The only real effect of that stupid, toothless memo was to fool fans into believing canon was something completely different from what it actually is. It was an old, insecure man's attempt at a petty power trip to compensate for his loss of any actual power. He wasn't in control of the actual canon anymore, so he tried to pretend he had the power to define canon retroactively, and the fans fell for it. But it never had power over anything except tie-ins and public opinion, and it stopped having any impact on the tie-ins more than 20 years ago. This myth is long, long overdue for extinction.
So GR started this canon thing in Star Trek.
He called attention to it, yes, and warped its definition in fans' minds, but the concept of fictional canons existed long before
Star Trek. As far as I know, the use of the term in its sense of an official core continuity of a fictional series as distinct from inauthentic derivative works began among Sherlock Holmes fans.
Hey if it was up to me I'd include a large percentage of the novels/comics in canon.
The whole point of the word is that it's
not up to you. Not unless you're the author or owner of the series in question. That's what canon really means -- it's not about "what happened," but about authorship. A fictional canon is the entire original work of a single author or the creative team of a shared universe. Tie-ins are often canonical when they come directly from that author or team, but almost never when they're created by different people. That's why the Dell
Babylon 5 novels published during the series were mostly not canonical while the post-series Del Rey ones were, and why the
Buffy the Vampire Slayer comics published during the series were not canonical while the post-series ones were. The difference is that the post-series ones came from the creators themselves. Outside authors can only imitate or approximate the core work; only its actual creators can add something integral to it.
Of course, as an audience member, you're perfectly free to count non-canonical works in your personal view of the continuity. But that's got nothing to do with canon, because canon is not a statement of "reality" or "rightness" (an absurd standard to apply to make-believe stories), just authorship.

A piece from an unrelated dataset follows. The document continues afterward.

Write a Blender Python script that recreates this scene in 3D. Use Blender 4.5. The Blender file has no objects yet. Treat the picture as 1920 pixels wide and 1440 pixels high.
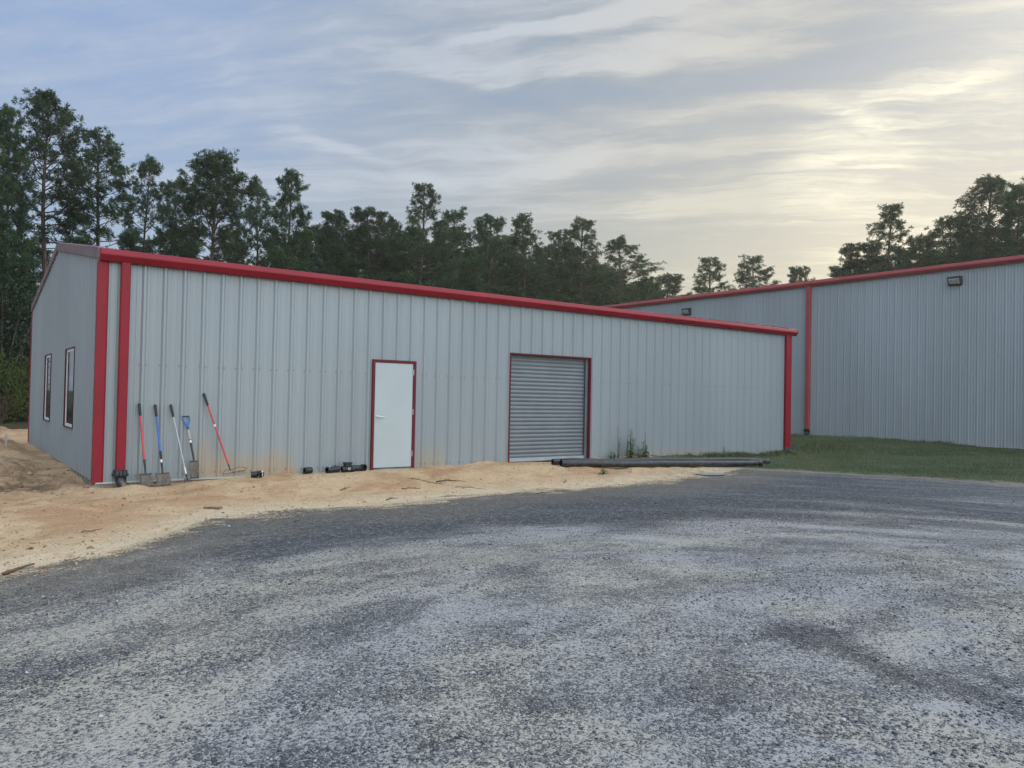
import bpy, math, random
import numpy as np
from mathutils import Vector, Matrix
random.seed(7)
RNG = np.random.default_rng(11)
sc = bpy.context.scene
COL = sc.collection
PI = math.pi
R_ = math.radians

# ------------------------------------------------------------------ camera solved from the photo's vanishing points
F, CX, CY = 1443.0, 960.0, 720.0
a1 = np.array([2898-CX, 784-CY, F]); a1 /= np.linalg.norm(a1)
a2 = np.array([-116-CX, 725-CY, F]); a2 -= a1*(a2@a1); a2 /= np.linalg.norm(a2)
a3 = np.cross(a1, a2); a3 = -a3 if a3[1] > 0 else a3
RM = np.array([a1, a2, a3])
CAM = np.array([-1.979, -13.433, 1.44])
def ray(u, v): return RM @ np.array([u-CX, v-CY, F])

cd = bpy.data.cameras.new('camera'); cam = bpy.data.objects.new('camera', cd); COL.objects.link(cam)
rt, upv, bk = RM@[1, 0, 0], RM@[0, -1, 0], RM@[0, 0, -1]
cam.matrix_world = Matrix(((rt[0], upv[0], bk[0], CAM[0]), (rt[1], upv[1], bk[1], CAM[1]), (rt[2], upv[2], bk[2], CAM[2]), (0, 0, 0, 1)))
cd.sensor_width = 36; cd.lens = F/1920*36; cd.clip_start = 0.05; cd.clip_end = 3000
sc.camera = cam

# ------------------------------------------------------------------ noise for geometry
_P = np.random.default_rng(5).random((256, 256))
def vnoise(x, y):
    x = np.asarray(x, float); y = np.asarray(y, float)
    xi = np.floor(x).astype(int); yi = np.floor(y).astype(int); fx = x-xi; fy = y-yi
    fx = fx*fx*(3-2*fx); fy = fy*fy*(3-2*fy)
    g = lambda i, j: _P[i % 256, j % 256]
    return (g(xi, yi)*(1-fx)+g(xi+1, yi)*fx)*(1-fy)+(g(xi, yi+1)*(1-fx)+g(xi+1, yi+1)*fx)*fy
def fbm(x, y, o=4):
    s = 0; a = .5
    for k in range(o):
        s = s+a*(vnoise(x+17.3*k, y-9.1*k)-.5); x = x*2.03; y = y*2.03; a *= .5
    return s*2
def sst(a, b, x):
    t = np.clip((x-a)/(b-a), 0, 1); return t*t*(3-2*t)

SX = [-60, -12, -6, -3.2, -1.54, -.66, .1, .75, 1.96, 3.6, 5.8, 8.5, 10.7, 12.2, 13.6, 60]
SY = [-26, -9.5, -7.7, -6.9, -5.88, -5.29, -4.4, -3.73, -3.38, -3.36, -3.15, -3.1, -3.0, -2.6, -2.0, -2.0]
def yb(x): return np.interp(x, SX, SY)+.34*fbm(np.asarray(x, float)*.8, 3.3, 3)+.16*fbm(np.asarray(x, float)*3.1, 7.7, 3)
LX = [-3.0, -2.2, -2.87, -4.2, -6.93, -10, -16, -60]     # y of lawn edge
def lawn_sd(x, y):
    # positive inside the lawn
    xe = np.interp(-np.asarray(y, float), [-1.0, 0.0, 1.2, 2.2, 2.9, 4.6, 6.93, 10, 16, 60], [11.6, 11.9, 13.2, 14.0, 14.5, 15.3, 16.3, 17.8, 21, 40])
    return (x-xe)*.75
def sand_sd(x, y):
    return (y-yb(x))*.9
def height(x, y):
    x = np.asarray(x, float); y = np.asarray(y, float)
    z = -.15+.05*fbm(x*.25, y*.25, 3)+.012*fbm(x*1.3, y*1.3, 3)
    s = sand_sd(x, y)
    hw = np.interp(x, [-40, -.6, .1, .95, 1.35, 2, 5, 8, 10.5, 12, 13.5, 16, 18.2, 22, 30], [-.08, -.10, -.11, -.085, -.035, .0, .035, .05, .05, .10, .12, .05, 0.0, -.03, -.02])
    front = sst(0.2, 3.0, s)*sst(-3.6, -.25, y)
    z = z+(hw+.15)*front*(y < 14)
    rough = sst(0, .8, s)
    z = z+rough*(.06*fbm(x*1.1+3, y*1.1, 4)+.055*fbm(x*3.6, y*4.2, 4))*np.where(y < 0, sst(0.0, .5, -y)*.8+.2, 1)
    # left dirt beside the gable: piles and a washed-out trench
    L = sst(.1, -.5, x)*sst(-1.8, .6, y)*sst(16, 12, y)
    pile = .16*sst(-.1, .5, fbm(x*.9+8, y*.9, 3))+.26*np.exp(-((x+1.9)**2/1.1+(y-3.2)**2/3))+.24*np.exp(-((x+.9)**2/.5+(y-7.6)**2/6))
    pile = pile+.18*np.exp(-((x+3.6)**2/1.6+(y-.3)**2/1.2))+.10*np.exp(-((x+2.1)**2/.5+(y+.7)**2/.25))
    trench = -.22*np.exp(-((x+.9)**2/.35+(y-.7)**2/1.2))-.10*np.exp(-((x+2.4)**2/.6+(y-1.2)**2/.15))
    z = z+L*(pile+trench+.17*fbm(x*2.1, y*1.6, 5)+.05*sst(0, 6, y))
    z = np.where((y > 0), z+(-.015+.05*fbm(x*1.7, y*1.3+5, 3)-z)*sst(-.75, -.08, x)*sst(.5, 1.6, y)*sst(.3, .0, x), z)
    z = z+.07*np.exp(-((x-.42)**2/.05+(y+.42)**2/.05))            # small cone of sand at the drain boot
    lw = sst(0, 3, lawn_sd(x, y))
    z = z+lw*.10*sst(14, 27, x)+.17*np.exp(-((x-20.6)**2/1.2+(y+.4)**2/2.2))*lw
    z = z-.05*np.exp(-((x-11.6)**2/.9+(y+2.45)**2/.35))          # hollow that holds the puddle
    return z
def G(u, v):
    r = ray(u, v); z = -.12
    for _ in range(12):
        t = (z-CAM[2])/r[2]; p = CAM+r*t; z = float(height(p[0], p[1]))
    return Vector((p[0], p[1], z))
def at(u, depth, z=None):
    r = ray(u, CY+30); p = CAM+r*(depth/F); return Vector((p[0], p[1], -.1 if z is None else z))
def ztop(u, v, depth):
    r = ray(u, v); return float(CAM[2]+r[2]*depth/F)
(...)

Does Kurtzman really have the power to decanonise anything like GR thought he did.
Again: Canon is not an officially assigned label or seal of approval. Canon is just a descriptive nickname for the entire body of works that make up a series. Whatever the creators add to a series is part of its canon
by definition. So yes, whoever is creating a series has absolute power to rewrite it however they want, because it's all just make-believe and we're only pretending any of it happens anyway. The creators of
Dallas erased an entire season from its continuity -- although that season is still part of its
canon, because canon does not mean continuity, it means the complete body of creative works in a series or category, whether they're mutually consistent or not. I doubt you could get a complete experience of
Dallas without the "dream" season -- especially since the spinoff
Knots Landing still referenced its events.
general: "The Enterprise Incident" has Spock stating to the Romulan Commander that it is unbecoming of a Romulan to "be clever'. TNG disproves that time and again...
Does it? The two series are a century apart. A culture can change a great deal in a century.